EXERCISE REQUIREMENTS: The listing below should be written out exactly; please include all of it.

DATASET EXTRACT:
- - -

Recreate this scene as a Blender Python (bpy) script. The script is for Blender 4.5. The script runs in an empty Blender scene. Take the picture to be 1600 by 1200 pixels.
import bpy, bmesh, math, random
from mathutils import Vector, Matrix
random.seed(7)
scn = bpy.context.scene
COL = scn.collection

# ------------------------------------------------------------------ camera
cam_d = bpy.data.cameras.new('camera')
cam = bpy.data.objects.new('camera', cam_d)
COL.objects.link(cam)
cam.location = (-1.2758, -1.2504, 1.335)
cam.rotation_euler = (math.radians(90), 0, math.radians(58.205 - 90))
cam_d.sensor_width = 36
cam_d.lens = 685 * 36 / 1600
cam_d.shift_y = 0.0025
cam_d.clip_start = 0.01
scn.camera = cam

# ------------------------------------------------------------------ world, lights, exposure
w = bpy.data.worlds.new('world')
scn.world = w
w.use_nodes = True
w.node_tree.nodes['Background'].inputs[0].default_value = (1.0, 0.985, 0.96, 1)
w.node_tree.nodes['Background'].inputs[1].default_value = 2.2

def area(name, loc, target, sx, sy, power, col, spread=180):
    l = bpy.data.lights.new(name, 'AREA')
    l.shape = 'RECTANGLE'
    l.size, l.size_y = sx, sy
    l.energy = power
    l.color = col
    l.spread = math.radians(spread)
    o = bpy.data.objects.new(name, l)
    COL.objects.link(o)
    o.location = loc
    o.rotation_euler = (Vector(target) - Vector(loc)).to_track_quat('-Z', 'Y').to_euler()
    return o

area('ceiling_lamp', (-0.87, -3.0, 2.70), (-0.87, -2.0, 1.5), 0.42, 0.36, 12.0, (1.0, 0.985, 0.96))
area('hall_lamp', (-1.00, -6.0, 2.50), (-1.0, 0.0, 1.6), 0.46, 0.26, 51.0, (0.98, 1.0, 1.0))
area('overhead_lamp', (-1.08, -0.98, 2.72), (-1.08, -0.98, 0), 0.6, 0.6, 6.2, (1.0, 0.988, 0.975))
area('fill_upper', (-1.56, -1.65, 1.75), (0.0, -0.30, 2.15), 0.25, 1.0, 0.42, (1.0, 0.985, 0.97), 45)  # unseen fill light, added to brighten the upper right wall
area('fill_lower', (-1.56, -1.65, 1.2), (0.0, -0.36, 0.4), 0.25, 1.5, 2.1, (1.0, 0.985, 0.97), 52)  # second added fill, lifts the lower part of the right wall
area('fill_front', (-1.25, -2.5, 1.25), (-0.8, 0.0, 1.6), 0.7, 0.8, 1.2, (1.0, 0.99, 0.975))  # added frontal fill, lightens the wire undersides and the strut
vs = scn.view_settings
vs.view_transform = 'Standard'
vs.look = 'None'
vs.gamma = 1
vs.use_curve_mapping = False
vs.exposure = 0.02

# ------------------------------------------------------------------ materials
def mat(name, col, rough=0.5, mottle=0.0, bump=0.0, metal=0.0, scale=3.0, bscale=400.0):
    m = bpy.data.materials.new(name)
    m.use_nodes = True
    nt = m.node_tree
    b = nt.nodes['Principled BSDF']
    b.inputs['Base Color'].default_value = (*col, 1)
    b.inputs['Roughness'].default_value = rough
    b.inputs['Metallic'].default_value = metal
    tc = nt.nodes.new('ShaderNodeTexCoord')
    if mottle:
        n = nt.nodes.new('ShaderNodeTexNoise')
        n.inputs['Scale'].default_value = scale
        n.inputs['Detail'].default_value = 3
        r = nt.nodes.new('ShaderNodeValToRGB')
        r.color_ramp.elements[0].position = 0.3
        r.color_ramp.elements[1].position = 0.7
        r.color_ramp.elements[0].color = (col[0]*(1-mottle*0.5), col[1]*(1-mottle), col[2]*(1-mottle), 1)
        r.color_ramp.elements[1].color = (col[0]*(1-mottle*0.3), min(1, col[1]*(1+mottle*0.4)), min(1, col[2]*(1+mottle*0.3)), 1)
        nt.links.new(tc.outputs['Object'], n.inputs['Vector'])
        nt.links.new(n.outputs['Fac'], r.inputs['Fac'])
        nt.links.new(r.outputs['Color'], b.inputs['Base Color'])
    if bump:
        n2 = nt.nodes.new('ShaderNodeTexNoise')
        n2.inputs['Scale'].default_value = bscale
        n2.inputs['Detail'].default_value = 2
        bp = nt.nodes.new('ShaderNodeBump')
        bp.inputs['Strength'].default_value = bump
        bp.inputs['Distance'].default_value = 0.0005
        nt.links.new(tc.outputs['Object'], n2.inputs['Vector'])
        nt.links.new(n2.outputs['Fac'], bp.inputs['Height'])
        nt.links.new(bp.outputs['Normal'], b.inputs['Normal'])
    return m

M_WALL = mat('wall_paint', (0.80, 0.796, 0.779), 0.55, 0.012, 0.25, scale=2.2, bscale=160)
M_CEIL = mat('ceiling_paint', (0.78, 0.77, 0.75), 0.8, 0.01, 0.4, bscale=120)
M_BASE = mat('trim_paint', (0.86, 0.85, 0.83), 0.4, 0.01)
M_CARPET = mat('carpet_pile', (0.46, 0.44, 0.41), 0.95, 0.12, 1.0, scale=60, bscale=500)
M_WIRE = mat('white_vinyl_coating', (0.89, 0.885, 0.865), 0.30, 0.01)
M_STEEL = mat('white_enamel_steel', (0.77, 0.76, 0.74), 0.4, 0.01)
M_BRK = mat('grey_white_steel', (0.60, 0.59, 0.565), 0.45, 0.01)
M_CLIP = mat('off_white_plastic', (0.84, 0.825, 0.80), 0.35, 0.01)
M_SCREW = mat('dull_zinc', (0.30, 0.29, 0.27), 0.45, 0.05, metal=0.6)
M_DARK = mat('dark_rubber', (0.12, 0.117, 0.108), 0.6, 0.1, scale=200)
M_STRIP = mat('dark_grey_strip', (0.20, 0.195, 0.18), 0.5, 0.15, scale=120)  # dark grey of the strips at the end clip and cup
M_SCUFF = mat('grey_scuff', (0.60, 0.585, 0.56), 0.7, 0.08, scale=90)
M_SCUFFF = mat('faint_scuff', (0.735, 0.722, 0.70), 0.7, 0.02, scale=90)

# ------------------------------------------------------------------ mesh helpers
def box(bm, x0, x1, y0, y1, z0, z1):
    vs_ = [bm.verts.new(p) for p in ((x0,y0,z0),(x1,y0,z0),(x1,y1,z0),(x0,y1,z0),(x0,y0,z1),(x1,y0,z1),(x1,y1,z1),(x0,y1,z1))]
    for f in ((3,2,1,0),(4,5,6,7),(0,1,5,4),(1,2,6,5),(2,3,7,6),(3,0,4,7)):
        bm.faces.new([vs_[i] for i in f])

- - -

FINAL RESULT:
Recreate this scene as a Blender Python (bpy) script. The script is for Blender 4.5. The script runs in an empty Blender scene. Take the picture to be 1600 by 1200 pixels.
import bpy, bmesh, math, random
from mathutils import Vector, Matrix
random.seed(7)
scn = bpy.context.scene
COL = scn.collection

# ------------------------------------------------------------------ camera
cam_d = bpy.data.cameras.new('camera')
cam = bpy.data.objects.new('camera', cam_d)
COL.objects.link(cam)
cam.location = (-1.2758, -1.2504, 1.335)
cam.rotation_euler = (math.radians(90), 0, math.radians(58.205 - 90))
cam_d.sensor_width = 36
cam_d.lens = 685 * 36 / 1600
cam_d.shift_y = 0.0025
cam_d.clip_start = 0.01
scn.camera = cam

# ------------------------------------------------------------------ world, lights, exposure
w = bpy.data.worlds.new('world')
scn.world = w
w.use_nodes = True
w.node_tree.nodes['Background'].inputs[0].default_value = (1.0, 0.985, 0.96, 1)
w.node_tree.nodes['Background'].inputs[1].default_value = 2.2

def area(name, loc, target, sx, sy, power, col, spread=180):
    l = bpy.data.lights.new(name, 'AREA')
    l.shape = 'RECTANGLE'
    l.size, l.size_y = sx, sy
    l.energy = power
    l.color = col
    l.spread = math.radians(spread)
    o = bpy.data.objects.new(name, l)
    COL.objects.link(o)
    o.location = loc
    o.rotation_euler = (Vector(target) - Vector(loc)).to_track_quat('-Z', 'Y').to_euler()
    return o

area('ceiling_lamp', (-0.87, -3.0, 2.70), (-0.87, -2.0, 1.5), 0.42, 0.36, 12.0, (1.0, 0.985, 0.96))
area('hall_lamp', (-1.00, -6.0, 2.50), (-1.0, 0.0, 1.6), 0.46, 0.26, 51.0, (0.98, 1.0, 1.0))
area('overhead_lamp', (-1.08, -0.98, 2.72), (-1.08, -0.98, 0), 0.6, 0.6, 6.2, (1.0, 0.988, 0.975))
area('fill_upper', (-1.56, -1.65, 1.75), (0.0, -0.30, 2.15), 0.25, 1.0, 0.42, (1.0, 0.985, 0.97), 45)  # unseen fill light, added to brighten the upper right wall
area('fill_lower', (-1.56, -1.65, 1.2), (0.0, -0.36, 0.4), 0.25, 1.5, 2.1, (1.0, 0.985, 0.97), 52)  # second added fill, lifts the lower part of the right wall
area('fill_front', (-1.25, -2.5, 1.25), (-0.8, 0.0, 1.6), 0.7, 0.8, 1.2, (1.0, 0.99, 0.975))  # added frontal fill, lightens the wire undersides and the strut
vs = scn.view_settings
vs.view_transform = 'Standard'
vs.look = 'None'
vs.gamma = 1
vs.use_curve_mapping = False
vs.exposure = 0.02

# ------------------------------------------------------------------ materials
def mat(name, col, rough=0.5, mottle=0.0, bump=0.0, metal=0.0, scale=3.0, bscale=400.0):
    m = bpy.data.materials.new(name)
    m.use_nodes = True
    nt = m.node_tree
    b = nt.nodes['Principled BSDF']
    b.inputs['Base Color'].default_value = (*col, 1)
    b.inputs['Roughness'].default_value = rough
    b.inputs['Metallic'].default_value = metal
    tc = nt.nodes.new('ShaderNodeTexCoord')
    if mottle:
        n = nt.nodes.new('ShaderNodeTexNoise')
        n.inputs['Scale'].default_value = scale
        n.inputs['Detail'].default_value = 3
        r = nt.nodes.new('ShaderNodeValToRGB')
        r.color_ramp.elements[0].position = 0.3
        r.color_ramp.elements[1].position = 0.7
        r.color_ramp.elements[0].color = (col[0]*(1-mottle*0.5), col[1]*(1-mottle), col[2]*(1-mottle), 1)
        r.color_ramp.elements[1].color = (col[0]*(1-mottle*0.3), min(1, col[1]*(1+mottle*0.4)), min(1, col[2]*(1+mottle*0.3)), 1)
        nt.links.new(tc.outputs['Object'], n.inputs['Vector'])
        nt.links.new(n.outputs['Fac'], r.inputs['Fac'])
        nt.links.new(r.outputs['Color'], b.inputs['Base Color'])
    if bump:
        n2 = nt.nodes.new('ShaderNodeTexNoise')
        n2.inputs['Scale'].default_value = bscale
        n2.inputs['Detail'].default_value = 2
        bp = nt.nodes.new('ShaderNodeBump')
        bp.inputs['Strength'].default_value = bump
        bp.inputs['Distance'].default_value = 0.0005
        nt.links.new(tc.outputs['Object'], n2.inputs['Vector'])
        nt.links.new(n2.outputs['Fac'], bp.inputs['Height'])
        nt.links.new(bp.outputs['Normal'], b.inputs['Normal'])
    return m

M_WALL = mat('wall_paint', (0.80, 0.796, 0.779), 0.55, 0.012, 0.25, scale=2.2, bscale=160)
M_CEIL = mat('ceiling_paint', (0.78, 0.77, 0.75), 0.8, 0.01, 0.4, bscale=120)
M_BASE = mat('trim_paint', (0.86, 0.85, 0.83), 0.4, 0.01)
M_CARPET = mat('carpet_pile', (0.46, 0.44, 0.41), 0.95, 0.12, 1.0, scale=60, bscale=500)
M_WIRE = mat('white_vinyl_coating', (0.89, 0.885, 0.865), 0.30, 0.01)
M_STEEL = mat('white_enamel_steel', (0.77, 0.76, 0.74), 0.4, 0.01)
M_BRK = mat('grey_white_steel', (0.60, 0.59, 0.565), 0.45, 0.01)
M_CLIP = mat('off_white_plastic', (0.84, 0.825, 0.80), 0.35, 0.01)
M_SCREW = mat('dull_zinc', (0.30, 0.29, 0.27), 0.45, 0.05, metal=0.6)
M_DARK = mat('dark_rubber', (0.12, 0.117, 0.108), 0.6, 0.1, scale=200)
M_STRIP = mat('dark_grey_strip', (0.20, 0.195, 0.18), 0.5, 0.15, scale=120)  # dark grey of the strips at the end clip and cup
M_SCUFF = mat('grey_scuff', (0.60, 0.585, 0.56), 0.7, 0.08, scale=90)
M_SCUFFF = mat('faint_scuff', (0.735, 0.722, 0.70), 0.7, 0.02, scale=90)

# ------------------------------------------------------------------ mesh helpers
def box(bm, x0, x1, y0, y1, z0, z1):
    vs_ = [bm.verts.new(p) for p in ((x0,y0,z0),(x1,y0,z0),(x1,y1,z0),(x0,y1,z0),(x0,y0,z1),(x1,y0,z1),(x1,y1,z1),(x0,y1,z1))]
    for f in ((3,2,1,0),(4,5,6,7),(0,1,5,4),(1,2,6,5),(2,3,7,6),(3,0,4,7)):
        bm.faces.new([vs_[i] for i in f])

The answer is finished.